Is it a silver bullet? Surely not. But expanding our nuclear energy infrastructure certainly belongs near the top of the list of options for anybody who actually means it when they say we need to do "everything in our power" to stop global warming. (I'm not one of those people, by the way.)

But generating nuclear power produces radioactive waste, so we really should find a safe place to put it. Yucca Mountain, in the Nevada desert, is just such a place. But anti-nuclear environmentalists have done everything they can to keep it from opening, largely because having a safe waste repository would make nuclear power more attractive.

Which brings me back to Guantanamo Bay, where the Yuccafication process is nearly complete.

Much like Yucca Mountain, lots of things are said about Gitmo that aren't true. Yucca is derided as unsafe, when its biggest shortcoming is that its designers can't promise that in 10,000 years a passerby who digs it up won't be exposed to much more than a few chest X-rays' worth of radiation.

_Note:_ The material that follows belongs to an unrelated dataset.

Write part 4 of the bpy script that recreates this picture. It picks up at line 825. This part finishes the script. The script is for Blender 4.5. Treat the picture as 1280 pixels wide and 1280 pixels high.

Gitmo, likewise, is routinely lumped in with the more legitimate outrage over mistreatment of detainees at Abu Ghraib and the more complicated controversies about renditions and CIA black sites. In reality, argues Andrew McCarthy in the current National Review, Gitmo "is probably the most scrutinized prison in modern history." McCarthy, who as assistant U.S. attorney prosecuted the first World Trade Center bombers, is the author of the invaluable new book, "Willful Blindness: A Memoir of Jihad." His assessment of Guantanamo continues: "It is also among the most humane, complete with halal meals, a bursting library, lush recreation facilities, communal prayer breaks and even white-gloved U.S. soldiers -- Muslims only, please -- delivering to each detainee a Koran (U.S. government-issued, even though the inmates believe it commands them to kill Americans)."

Nonetheless, Gitmo will soon be closed. President Bush wants it closed, as do all of his likely successors. And that's probably for the best, given the stink it puts on America in the world, deservedly so or not. But here's the thing: If you want to fight a war on terrorism, or any war, you need to put captured combatants someplace -- someplace other than a conventional U.S. prison, where they're treated like any other criminal.

McCarthy prosecuted jihadi terrorists as criminals in the 1990s, but he rightly scorns the idea that we can treat terrorists like bank robbers. That Clinton-era strategy "can be considered a success only if one's chief preoccupation is due process. Viewed through the prism of national security, the effort was an abysmal failure." According to McCarthy, from the first World Trade Center bombing in 1993 to the second on 9/11, only 29 mostly low-level operatives were caught and convicted in the U.S., costing taxpayers millions and doing next to nothing to prevent the 9/11 attacks.

The halls of Congress echo with righteous denunciations of Gitmo's alleged horrors, but silence reigns supreme when it comes time to offer serious alternatives. Likewise, Yucca Mountain is ridiculed as a white elephant by the same politicians who want to pour billions into ethanol and solar power.

The Yuccafication of Gitmo, or the Gitmoizing of Yucca Mountain, are two versions of the same story. Political elites passionately declare their total commitment to a desired end -- victory in this war or that -- but are feckless about providing means to those ends.